_Source material_
# # # # #

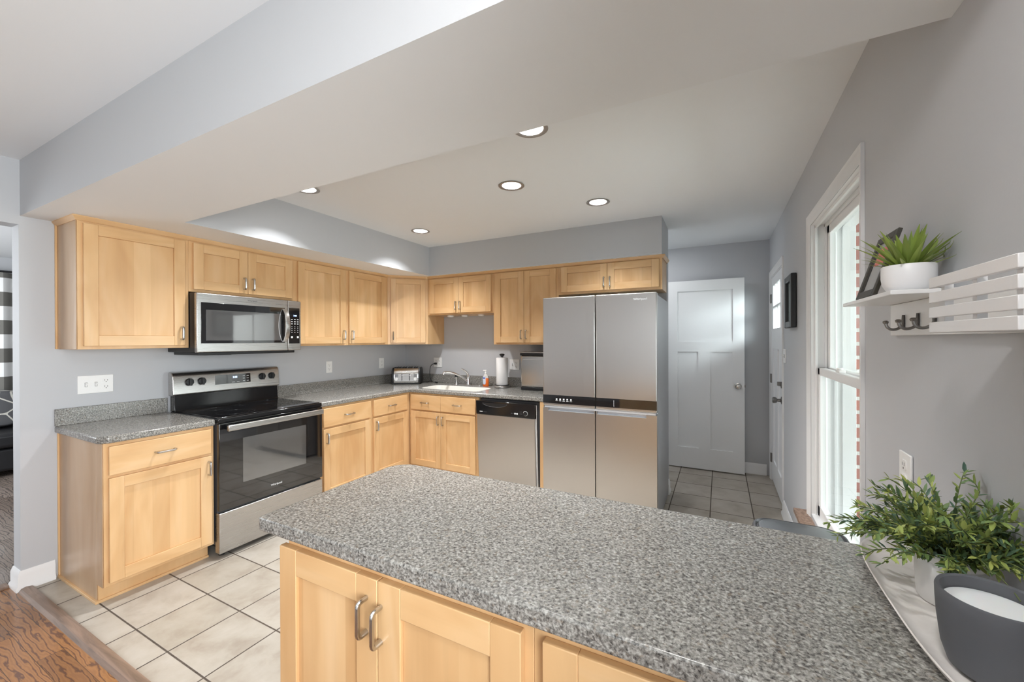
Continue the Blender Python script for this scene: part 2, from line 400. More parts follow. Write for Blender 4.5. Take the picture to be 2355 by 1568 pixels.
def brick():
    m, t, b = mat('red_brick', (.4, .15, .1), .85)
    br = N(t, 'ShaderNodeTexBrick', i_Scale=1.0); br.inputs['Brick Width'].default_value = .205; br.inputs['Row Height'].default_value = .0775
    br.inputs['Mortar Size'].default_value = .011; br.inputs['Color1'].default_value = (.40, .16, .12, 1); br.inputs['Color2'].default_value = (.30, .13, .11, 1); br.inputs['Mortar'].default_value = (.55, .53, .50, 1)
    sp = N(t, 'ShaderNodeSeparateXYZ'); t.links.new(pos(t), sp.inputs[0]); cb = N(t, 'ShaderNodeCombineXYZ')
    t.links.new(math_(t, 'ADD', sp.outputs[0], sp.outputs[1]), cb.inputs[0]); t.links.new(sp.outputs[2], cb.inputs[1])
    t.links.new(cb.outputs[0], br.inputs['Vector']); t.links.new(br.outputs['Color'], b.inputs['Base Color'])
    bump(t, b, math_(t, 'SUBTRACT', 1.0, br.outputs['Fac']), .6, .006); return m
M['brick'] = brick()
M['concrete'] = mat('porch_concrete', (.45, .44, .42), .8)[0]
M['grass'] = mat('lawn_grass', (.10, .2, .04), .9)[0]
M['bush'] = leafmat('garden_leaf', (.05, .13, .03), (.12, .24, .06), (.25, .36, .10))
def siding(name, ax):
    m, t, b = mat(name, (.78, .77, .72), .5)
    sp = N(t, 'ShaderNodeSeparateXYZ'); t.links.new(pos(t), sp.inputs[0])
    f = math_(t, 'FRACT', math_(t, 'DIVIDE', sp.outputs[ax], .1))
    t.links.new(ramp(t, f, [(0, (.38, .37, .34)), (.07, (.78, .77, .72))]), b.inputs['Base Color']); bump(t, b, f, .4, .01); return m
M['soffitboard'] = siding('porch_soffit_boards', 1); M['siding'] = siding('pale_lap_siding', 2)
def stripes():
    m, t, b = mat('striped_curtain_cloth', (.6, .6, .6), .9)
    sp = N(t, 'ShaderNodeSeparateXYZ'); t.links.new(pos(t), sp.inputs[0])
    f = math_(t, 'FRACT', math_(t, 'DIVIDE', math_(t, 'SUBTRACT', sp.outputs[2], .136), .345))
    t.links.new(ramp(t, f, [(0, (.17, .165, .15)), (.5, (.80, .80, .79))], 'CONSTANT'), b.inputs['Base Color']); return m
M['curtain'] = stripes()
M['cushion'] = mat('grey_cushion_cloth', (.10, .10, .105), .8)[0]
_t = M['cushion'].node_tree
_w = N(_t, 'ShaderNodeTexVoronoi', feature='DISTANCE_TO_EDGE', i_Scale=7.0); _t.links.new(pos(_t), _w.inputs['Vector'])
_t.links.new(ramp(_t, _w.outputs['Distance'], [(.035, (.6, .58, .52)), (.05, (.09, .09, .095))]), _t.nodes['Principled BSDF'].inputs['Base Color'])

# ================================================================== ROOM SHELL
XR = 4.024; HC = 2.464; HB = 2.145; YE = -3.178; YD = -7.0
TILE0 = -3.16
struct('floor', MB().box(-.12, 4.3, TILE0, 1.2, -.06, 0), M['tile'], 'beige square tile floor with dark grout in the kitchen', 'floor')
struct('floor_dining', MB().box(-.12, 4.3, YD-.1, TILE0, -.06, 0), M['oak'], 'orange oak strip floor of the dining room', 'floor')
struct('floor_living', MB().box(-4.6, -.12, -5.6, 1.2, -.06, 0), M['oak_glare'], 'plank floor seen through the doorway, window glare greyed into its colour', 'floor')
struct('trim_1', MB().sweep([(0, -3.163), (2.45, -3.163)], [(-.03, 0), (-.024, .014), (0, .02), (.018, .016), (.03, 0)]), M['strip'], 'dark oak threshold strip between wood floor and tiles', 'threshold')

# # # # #

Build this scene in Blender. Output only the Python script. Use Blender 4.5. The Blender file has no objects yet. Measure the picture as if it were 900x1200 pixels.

# # # # #

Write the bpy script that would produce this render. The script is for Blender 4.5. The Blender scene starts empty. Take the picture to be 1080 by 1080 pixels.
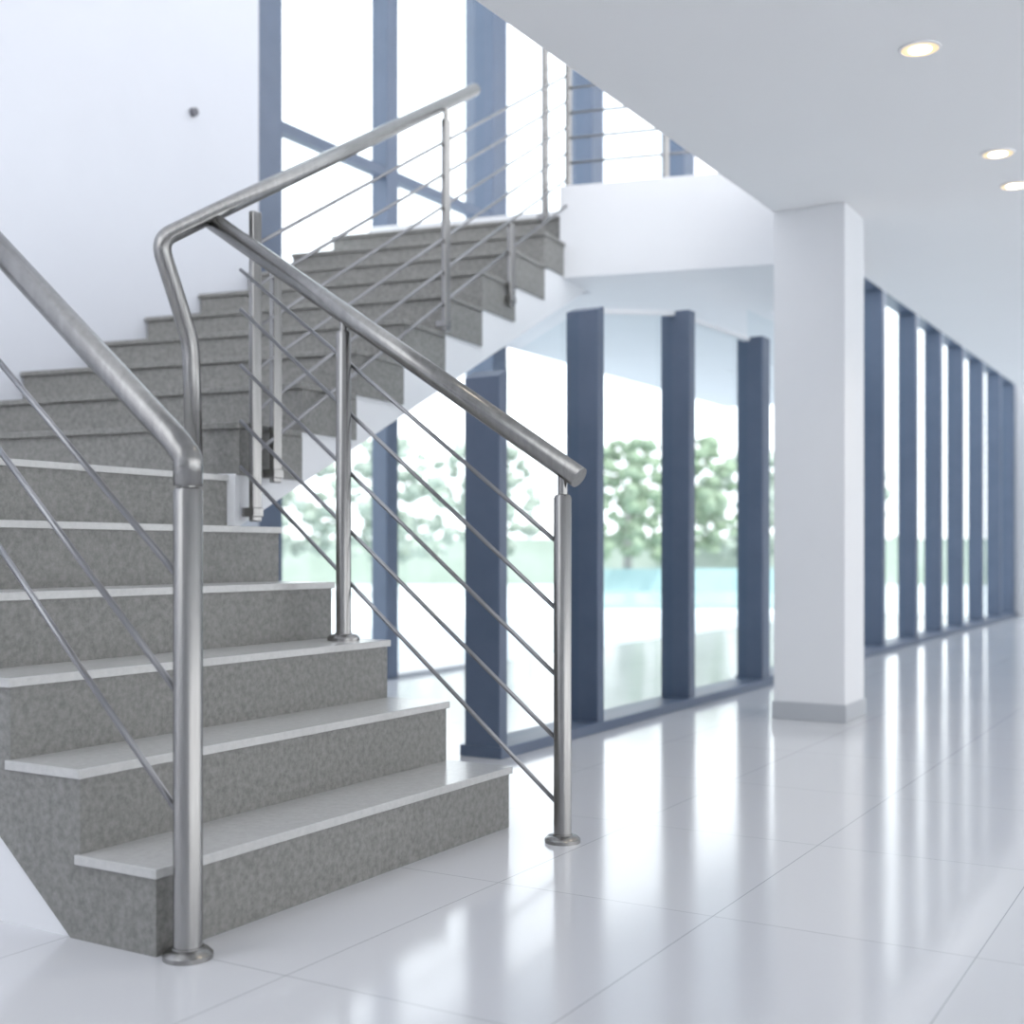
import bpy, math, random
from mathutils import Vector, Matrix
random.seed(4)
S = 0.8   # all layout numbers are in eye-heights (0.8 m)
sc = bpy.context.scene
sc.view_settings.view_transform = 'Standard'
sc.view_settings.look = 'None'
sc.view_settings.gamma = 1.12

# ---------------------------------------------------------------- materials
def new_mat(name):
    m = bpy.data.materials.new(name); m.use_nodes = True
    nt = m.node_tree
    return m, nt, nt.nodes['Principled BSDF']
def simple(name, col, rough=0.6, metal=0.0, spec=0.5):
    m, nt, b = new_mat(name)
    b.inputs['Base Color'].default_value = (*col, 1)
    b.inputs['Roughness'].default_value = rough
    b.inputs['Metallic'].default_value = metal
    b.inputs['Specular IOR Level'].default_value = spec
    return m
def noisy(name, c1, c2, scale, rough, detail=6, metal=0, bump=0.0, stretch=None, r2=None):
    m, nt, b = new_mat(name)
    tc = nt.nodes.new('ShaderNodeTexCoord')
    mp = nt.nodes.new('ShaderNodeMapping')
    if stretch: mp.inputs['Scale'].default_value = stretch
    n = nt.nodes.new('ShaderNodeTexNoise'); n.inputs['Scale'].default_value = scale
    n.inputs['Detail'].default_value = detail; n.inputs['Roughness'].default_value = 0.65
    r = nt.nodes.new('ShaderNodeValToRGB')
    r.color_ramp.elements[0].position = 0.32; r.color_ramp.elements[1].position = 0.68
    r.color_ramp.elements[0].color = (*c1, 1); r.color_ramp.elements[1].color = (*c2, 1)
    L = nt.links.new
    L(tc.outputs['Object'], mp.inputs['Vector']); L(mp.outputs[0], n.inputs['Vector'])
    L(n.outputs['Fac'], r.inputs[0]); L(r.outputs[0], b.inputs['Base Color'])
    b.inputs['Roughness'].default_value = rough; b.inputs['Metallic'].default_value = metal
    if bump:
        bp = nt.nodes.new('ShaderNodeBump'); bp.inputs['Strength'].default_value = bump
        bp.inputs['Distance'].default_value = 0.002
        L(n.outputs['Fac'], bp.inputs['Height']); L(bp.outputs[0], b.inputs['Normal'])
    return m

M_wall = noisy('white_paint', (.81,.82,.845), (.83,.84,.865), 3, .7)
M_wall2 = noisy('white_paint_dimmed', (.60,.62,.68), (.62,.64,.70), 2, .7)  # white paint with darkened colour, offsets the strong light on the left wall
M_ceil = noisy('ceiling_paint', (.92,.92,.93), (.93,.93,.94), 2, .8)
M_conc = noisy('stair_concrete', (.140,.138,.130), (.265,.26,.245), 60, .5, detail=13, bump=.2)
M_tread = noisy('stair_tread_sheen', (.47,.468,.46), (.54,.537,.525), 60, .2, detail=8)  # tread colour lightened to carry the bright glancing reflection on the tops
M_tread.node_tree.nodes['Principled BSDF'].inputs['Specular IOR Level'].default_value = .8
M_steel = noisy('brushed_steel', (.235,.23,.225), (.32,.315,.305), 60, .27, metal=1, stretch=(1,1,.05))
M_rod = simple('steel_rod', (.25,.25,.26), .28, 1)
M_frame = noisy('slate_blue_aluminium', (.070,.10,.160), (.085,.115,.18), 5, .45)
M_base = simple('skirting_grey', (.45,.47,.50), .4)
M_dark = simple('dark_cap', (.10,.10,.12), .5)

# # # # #

_Exercise_
Out of the records, collect only those lines that contain the string "picture".

_Answer to this task_
Continue the Blender Python script for this scene: part 2, from line 400. More parts follow. Write for Blender 4.5. Take the picture to be 2355 by 1568 pixels.
Build this scene in Blender. Output only the Python script. Use Blender 4.5. The Blender file has no objects yet. Measure the picture as if it were 900x1200 pixels.
Write the bpy script that would produce this render. The script is for Blender 4.5. The Blender scene starts empty. Take the picture to be 1080 by 1080 pixels.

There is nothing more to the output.